Tabii ki… Vitae’den takip ettiğimiz kadarıyla birçok sektörde birçok başarılı mezunumuz çalışıyor. Girişimciler, yöneticiler, profesyoneller… Bu insanların dışarıda edindikleri tecrübeleri kendilerinden sonra gelecek mezunlara aktarmalarını yeni oluşturduğumuz bu yapılarda sağlayabiliriz. Bilgi mezunlarının iş hayatında “farklı” bir algıya sahip olduklarının farkındayım. Eskiden Boğaziçi mezunları için “farklı” derlerdi. Şimdi de aynı tanımlama Bilgi mezunları için yapılıyor. Bu da beni çok sevindiriyor.

***KUTU***

Prof. Dr. Halil Güven Kimdir?

Lisans derecesini makina mühendisliği dalında 1978 yılında Boğaziçi Üniversitesi’nden alan Halil Güven, yüksek lisans derecesini ise Fulbright bursuyla Misissipi State Üniversitesi’nde (1981), doktora derecesini ise Houston Üniversitesi’nde (1983) tamamlar.
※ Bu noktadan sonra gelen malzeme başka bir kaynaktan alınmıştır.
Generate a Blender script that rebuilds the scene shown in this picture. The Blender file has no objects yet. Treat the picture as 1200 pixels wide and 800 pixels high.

Doktora tezi, ‘A Comprehensive Method for Computer-Aided Design of Practical Energy Systems’ adını taşır. Prof. Güven San Diego Üniversitesi’nde yardımcı doçent (1984-88), doçent (1988-94), profesör (1994-2002) olarak görev yapar. Bu dönemde San Diego Eyalet Üniversitesi’nde iki önemli merkez kurar ve direktörlüğünü üstlenir. Bunlardan biri sanayi kuruluşları için uygulamalı enerji alanında araştırma ve geliştirme çalışmaları yürüten Enerji Mühendisliği Enstitüsü (EEI, 1986), diğeri ise ABD Enerji Bakanlığı’nın mali desteğiyle kurulan küçük ve orta ölçekli imalatçılara enerji konusunda denetim ve sanayi konusunda değerlendirmeler yapan Sanayi Değerlendirme Merkezi (IAC/EADC, 1990). Enerji Mühendisliği Enstitüsü, 1987-88 yıllarında ABD Enerji Bakanlığı’nın Enerji Buluş Ödülü’ne layık görülür. ABD’de görevi sürdüğü dönemde, Bahçeşehir Üniversitesi’nden gelen teklif üzerine Türkiye’ye dönen Prof. Güven, Bahçeşehir’in kurucu rektörlük görevini üstlenir (1999-2003). Bu süre zarfında Prof. Güven, Harvard Üniversitesi’nde Rektörlük-Liderlik Eğitim Programı’na da katılır (2000). 2004-07 yılları arasında Doğu Akdeniz Üniversitesi rektörlüğünü yapan Prof. Güven, DAU’nun ‘uluslararası alanda tanınmayan bir ülkenin, uluslararası alanda tanınan üniversitesi’ haline gelmesini sağlayarak siyasi ve akademik çevrelerde yankı yaratır. 2009-2010 öğretim yılı güz dönemi itibarıyla Prof. Güven, İstanbul Bilgi Üniversitesi Rektörlüğü’ne atanır. Prof. Güven’in enerji sistemleri konusunda hakemli dergilerde yayımlanmış 21 bilimsel makalesinin yanısıra, küreselleşme, liderlik, medeniyetler çatışması, eğitim konularında derlediği kitapları ve kitap bölümleri mevcut. Son üstlendiği görevle Prof. Güven, ülkemizde üç ayrı kurumda rektörlük yapan tek akademisyen unvanını taşımaktadır. Prof. Güven İngilizce, İspanyolca ve Yunanca bilmektedir.